Jimmy Carter: a man of humanity

02/03/2023 | 4 mins

This article by Adjunct Professor Amin Saikal from UWA's School of Social Sciences originally appeared in The Strategist on 27 February 2023.

Former Democratic US President Jimmy Carter, who is spending the last stage of his life in home hospice care at the age of 98, will be most remembered not only for his humanity and humility but also for his handling of two highly troublesome foreign policy issues that dominated his tenure in office (1977–1981). The Iranian revolution and its outcome confronted him with a humiliating crisis, and his efforts in bringing about a peaceful resolution of the Arab–Israeli conflict failed to secure a just peace for the Palestinians.

Soon after assuming office, Carter was seriously challenged by transformative changes in Iran—one of the pillars of Pax Americana in the Middle East. The pro-Western monarchy of Mohammad Reza Shah was besieged with a revolutionary uprising, resulting in its overthrow and replacement by an Islamic government, led by the Shah’s key religious opponent, Ayatollah Ruhollah Khomeini. The new leadership declared Iran an Islamic republic with an anti-US stance for its support of the Shah’s autocracy and vehement opposition to Israel for its occupation of the Palestinian lands, especially Jerusalem as Islam’s third holiest site.

Initially, Carter sought a modus vivendi with the Islamic regime, but the situation was compounded by a group of Khomeini’s militant supporters overrunning the US embassy in Tehran and taking 53 of its personnel hostage in November 1979. As Khomeini used the development for consolidating power and punishing the US, the ‘hostage crisis’ lasted 444 days or the entire remaining term of Carter’s presidency. The episode, which resulted in a total breakdown of relations between the two sides, proved very humiliating for Carter.

As a man of strong Christian faith with a committed stance for peace, Carter pursued all non-confrontational means to secure the release of the hostages, but when those efforts failed, he ordered a military rescue attempt, called Operation Eagle Claw, in April 1980. The mission ended with US helicopters crashing in the Iranian desert, which enabled Khomeini to claim it as punishment from God and could not have been more harmful to Carter. A further option was to go to war with Iran, but that was infeasible given Carter’s dedication to peace and the risk involved for the hostages.

Although both Carter and Khomeini were devotees of two Abrahamic faiths, Khomeini was not for turning as an Islamic revolutionary. After having demonstrated his power against the United States and making Carter appear as a ‘weak president’ in the eyes of the American public, Khomeini finally released the hostages on the eve of the swearing-in of Carter’s Republican successor, Ronald Reagan, on 21 January 1981.

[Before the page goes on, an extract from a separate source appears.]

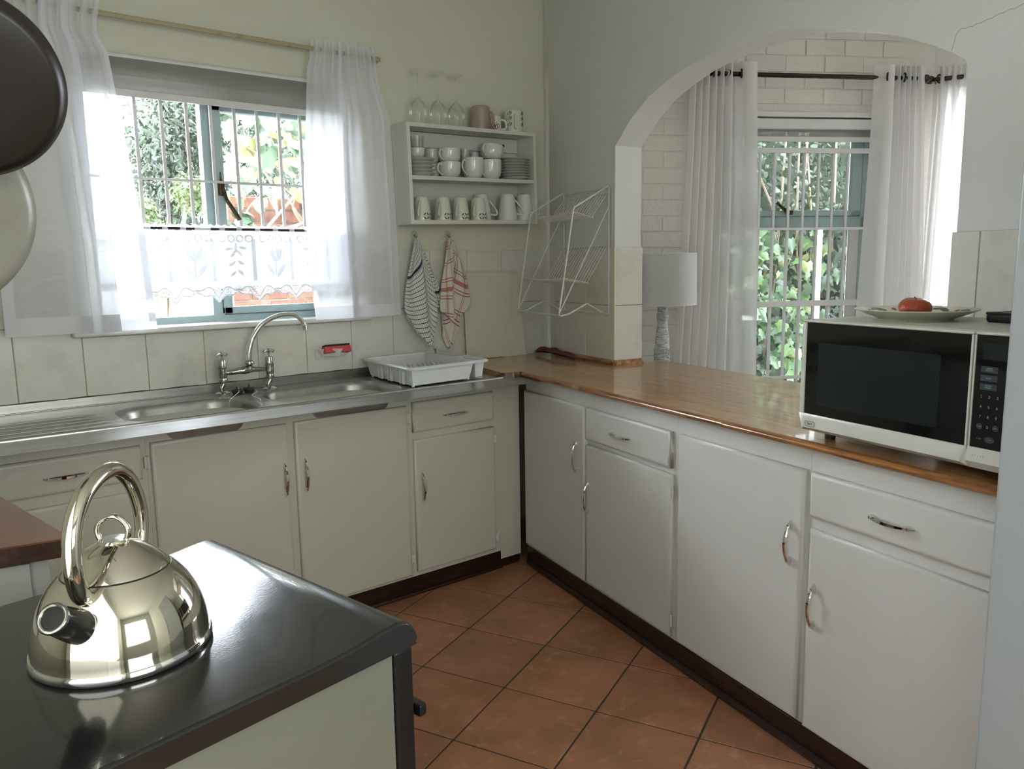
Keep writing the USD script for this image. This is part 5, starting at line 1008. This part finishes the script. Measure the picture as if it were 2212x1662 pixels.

Carter went on to further redeem himself as a very faithful and humane Christian in the service of the needy in the US and abroad. As for Khomeini, his legacy of an Islamic regime ever since his death in 1989 has progressively endured US enmity and sanctions and faced US public discontent. The regime is currently beset by widespread public unrest, with troubling times ahead.

The other foreign policy issue where Carter sought to do good, but could not achieve entirely what he wanted, concerned his role to secure the right of the Palestinians to self-determination and an independent state of their own. He managed to bring together Israeli Prime Minister Menachem Begin and Egyptian President Anwar al-Sadat at Camp David in 1979 to negotiate peace to end the Middle East conflict. The outcome, in which he played a critical and impartial mediation, was the signing of two Camp David accords. One was to establish peace and normalise relations between the two sides. The other was to create an independent Palestinian state within five years out of the West Bank, Gaza Strip and East Jerusalem, which Israel had occupied since the 1967 Arab–Israeli War.

Israel implemented the first accord, which involved its withdrawal from Egypt’s Sinai Peninsula in 1982 in return for Egypt’s formal recognition of Israel and establishment of relations between the two sides. The peace treaty that the former foes signed still holds. Jordan concluded a similar treaty with Israel in 1994, and more Arab states have since followed suit.

However, Israel reneged on the second accord, to Carter’s total disappointment. In his book The blood of Abraham, published in 1985, he castigated Israel for it. Abhorred by Israel’s repressive treatment of the Palestinians in the continued occupied West Bank and East Jerusalem and blockaded Gaza, Carter came to view Israel as an ‘apartheid state’. He stood by the support of the international community, including Israel’s main ally, the United States, for a two-state solution as the best option for a lasting and just peace.

When Carter departs, he will be remembered in history as a man of great humanity and peace, despite his presidency having been seriously undercut by Middle Eastern vagaries. He will be missed in a world that badly needs more of his kind.